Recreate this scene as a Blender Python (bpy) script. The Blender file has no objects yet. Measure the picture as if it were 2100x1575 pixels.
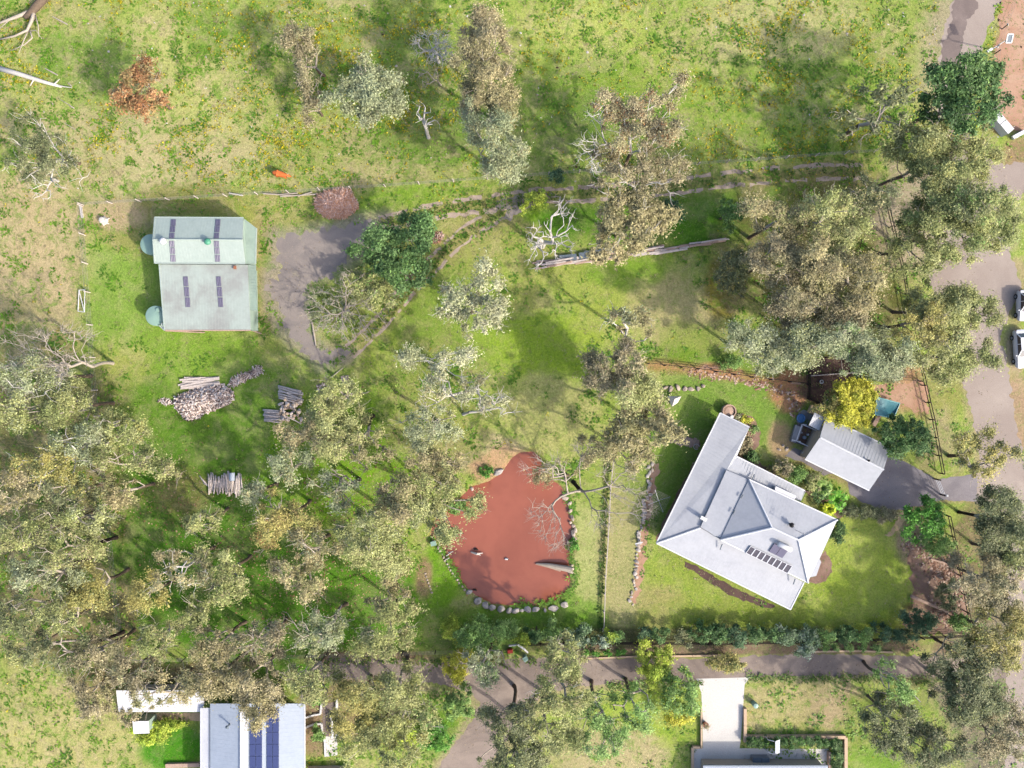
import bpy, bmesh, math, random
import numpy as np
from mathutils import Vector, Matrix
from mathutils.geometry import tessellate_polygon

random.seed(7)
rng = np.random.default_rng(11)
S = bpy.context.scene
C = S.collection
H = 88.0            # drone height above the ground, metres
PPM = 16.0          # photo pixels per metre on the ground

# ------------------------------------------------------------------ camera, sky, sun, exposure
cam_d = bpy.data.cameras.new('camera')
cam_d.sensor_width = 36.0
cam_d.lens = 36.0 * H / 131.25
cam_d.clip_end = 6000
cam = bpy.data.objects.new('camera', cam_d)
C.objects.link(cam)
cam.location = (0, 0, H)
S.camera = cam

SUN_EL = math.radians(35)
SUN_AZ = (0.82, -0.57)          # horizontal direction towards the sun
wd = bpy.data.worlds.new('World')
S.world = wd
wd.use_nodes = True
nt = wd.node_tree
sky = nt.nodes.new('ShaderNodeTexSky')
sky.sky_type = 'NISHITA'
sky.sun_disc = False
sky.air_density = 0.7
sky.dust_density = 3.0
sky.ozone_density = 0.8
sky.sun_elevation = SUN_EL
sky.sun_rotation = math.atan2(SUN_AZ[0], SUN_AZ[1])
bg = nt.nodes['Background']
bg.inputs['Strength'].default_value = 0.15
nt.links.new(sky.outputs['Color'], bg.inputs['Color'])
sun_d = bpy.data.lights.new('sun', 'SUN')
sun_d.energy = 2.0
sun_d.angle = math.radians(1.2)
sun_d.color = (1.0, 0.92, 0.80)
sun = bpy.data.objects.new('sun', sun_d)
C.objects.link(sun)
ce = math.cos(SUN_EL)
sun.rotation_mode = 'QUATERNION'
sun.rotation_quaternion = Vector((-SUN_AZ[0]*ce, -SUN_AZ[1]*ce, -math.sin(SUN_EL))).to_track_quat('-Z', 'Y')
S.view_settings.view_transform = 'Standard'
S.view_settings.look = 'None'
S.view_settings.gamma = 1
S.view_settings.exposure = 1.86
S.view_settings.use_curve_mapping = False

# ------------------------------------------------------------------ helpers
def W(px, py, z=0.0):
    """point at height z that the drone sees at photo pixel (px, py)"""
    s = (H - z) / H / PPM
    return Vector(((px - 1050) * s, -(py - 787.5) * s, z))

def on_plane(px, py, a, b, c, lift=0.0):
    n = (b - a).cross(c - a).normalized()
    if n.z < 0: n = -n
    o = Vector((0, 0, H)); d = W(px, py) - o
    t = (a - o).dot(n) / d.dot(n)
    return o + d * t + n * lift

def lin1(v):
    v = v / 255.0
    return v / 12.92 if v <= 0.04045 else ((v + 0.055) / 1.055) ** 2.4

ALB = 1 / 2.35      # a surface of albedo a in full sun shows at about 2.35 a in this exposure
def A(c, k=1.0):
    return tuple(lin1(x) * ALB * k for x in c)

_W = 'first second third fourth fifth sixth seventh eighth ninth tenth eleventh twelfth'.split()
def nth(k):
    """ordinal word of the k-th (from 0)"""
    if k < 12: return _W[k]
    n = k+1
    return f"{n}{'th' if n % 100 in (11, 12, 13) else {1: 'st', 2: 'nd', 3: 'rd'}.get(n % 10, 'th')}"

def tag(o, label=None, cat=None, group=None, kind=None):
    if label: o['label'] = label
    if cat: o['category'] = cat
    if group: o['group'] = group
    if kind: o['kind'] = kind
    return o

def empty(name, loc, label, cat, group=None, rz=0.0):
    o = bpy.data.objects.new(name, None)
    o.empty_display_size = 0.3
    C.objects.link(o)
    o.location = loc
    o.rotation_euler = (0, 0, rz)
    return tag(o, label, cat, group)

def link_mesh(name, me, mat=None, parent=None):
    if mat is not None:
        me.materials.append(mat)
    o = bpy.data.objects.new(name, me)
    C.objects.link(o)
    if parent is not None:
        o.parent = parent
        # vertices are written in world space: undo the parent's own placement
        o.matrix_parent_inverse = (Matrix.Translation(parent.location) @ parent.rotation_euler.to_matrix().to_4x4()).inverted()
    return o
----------
Reproduce each line exactly as it appears, omitting the pictures.

Recreate this scene as a Blender Python (bpy) script. The Blender file has no objects yet. Measure the picture as if it were 2100x1575 pixels.
import bpy, bmesh, math, random
import numpy as np
from mathutils import Vector, Matrix
from mathutils.geometry import tessellate_polygon

random.seed(7)
rng = np.random.default_rng(11)
S = bpy.context.scene
C = S.collection
H = 88.0            # drone height above the ground, metres
PPM = 16.0          # photo pixels per metre on the ground

# ------------------------------------------------------------------ camera, sky, sun, exposure
cam_d = bpy.data.cameras.new('camera')
cam_d.sensor_width = 36.0
cam_d.lens = 36.0 * H / 131.25
cam_d.clip_end = 6000
cam = bpy.data.objects.new('camera', cam_d)
C.objects.link(cam)
cam.location = (0, 0, H)
S.camera = cam

SUN_EL = math.radians(35)
SUN_AZ = (0.82, -0.57)          # horizontal direction towards the sun
wd = bpy.data.worlds.new('World')
S.world = wd
wd.use_nodes = True
nt = wd.node_tree
sky = nt.nodes.new('ShaderNodeTexSky')
sky.sky_type = 'NISHITA'
sky.sun_disc = False
sky.air_density = 0.7
sky.dust_density = 3.0
sky.ozone_density = 0.8
sky.sun_elevation = SUN_EL
sky.sun_rotation = math.atan2(SUN_AZ[0], SUN_AZ[1])
bg = nt.nodes['Background']
bg.inputs['Strength'].default_value = 0.15
nt.links.new(sky.outputs['Color'], bg.inputs['Color'])
sun_d = bpy.data.lights.new('sun', 'SUN')
sun_d.energy = 2.0
sun_d.angle = math.radians(1.2)
sun_d.color = (1.0, 0.92, 0.80)
sun = bpy.data.objects.new('sun', sun_d)
C.objects.link(sun)
ce = math.cos(SUN_EL)
sun.rotation_mode = 'QUATERNION'
sun.rotation_quaternion = Vector((-SUN_AZ[0]*ce, -SUN_AZ[1]*ce, -math.sin(SUN_EL))).to_track_quat('-Z', 'Y')
S.view_settings.view_transform = 'Standard'
S.view_settings.look = 'None'
S.view_settings.gamma = 1
S.view_settings.exposure = 1.86
S.view_settings.use_curve_mapping = False

# ------------------------------------------------------------------ helpers
def W(px, py, z=0.0):
    """point at height z that the drone sees at photo pixel (px, py)"""
    s = (H - z) / H / PPM
    return Vector(((px - 1050) * s, -(py - 787.5) * s, z))

def on_plane(px, py, a, b, c, lift=0.0):
    n = (b - a).cross(c - a).normalized()
    if n.z < 0: n = -n
    o = Vector((0, 0, H)); d = W(px, py) - o
    t = (a - o).dot(n) / d.dot(n)
    return o + d * t + n * lift

def lin1(v):
    v = v / 255.0
    return v / 12.92 if v <= 0.04045 else ((v + 0.055) / 1.055) ** 2.4

ALB = 1 / 2.35      # a surface of albedo a in full sun shows at about 2.35 a in this exposure
def A(c, k=1.0):
    return tuple(lin1(x) * ALB * k for x in c)

_W = 'first second third fourth fifth sixth seventh eighth ninth tenth eleventh twelfth'.split()
def nth(k):
    """ordinal word of the k-th (from 0)"""
    if k < 12: return _W[k]
    n = k+1
    return f"{n}{'th' if n % 100 in (11, 12, 13) else {1: 'st', 2: 'nd', 3: 'rd'}.get(n % 10, 'th')}"

def tag(o, label=None, cat=None, group=None, kind=None):
    if label: o['label'] = label
    if cat: o['category'] = cat
    if group: o['group'] = group
    if kind: o['kind'] = kind
    return o

def empty(name, loc, label, cat, group=None, rz=0.0):
    o = bpy.data.objects.new(name, None)
    o.empty_display_size = 0.3
    C.objects.link(o)
    o.location = loc
    o.rotation_euler = (0, 0, rz)
    return tag(o, label, cat, group)

def link_mesh(name, me, mat=None, parent=None):
    if mat is not None:
        me.materials.append(mat)
    o = bpy.data.objects.new(name, me)
    C.objects.link(o)
    if parent is not None:
        o.parent = parent
        # vertices are written in world space: undo the parent's own placement
        o.matrix_parent_inverse = (Matrix.Translation(parent.location) @ parent.rotation_euler.to_matrix().to_4x4()).inverted()
    return o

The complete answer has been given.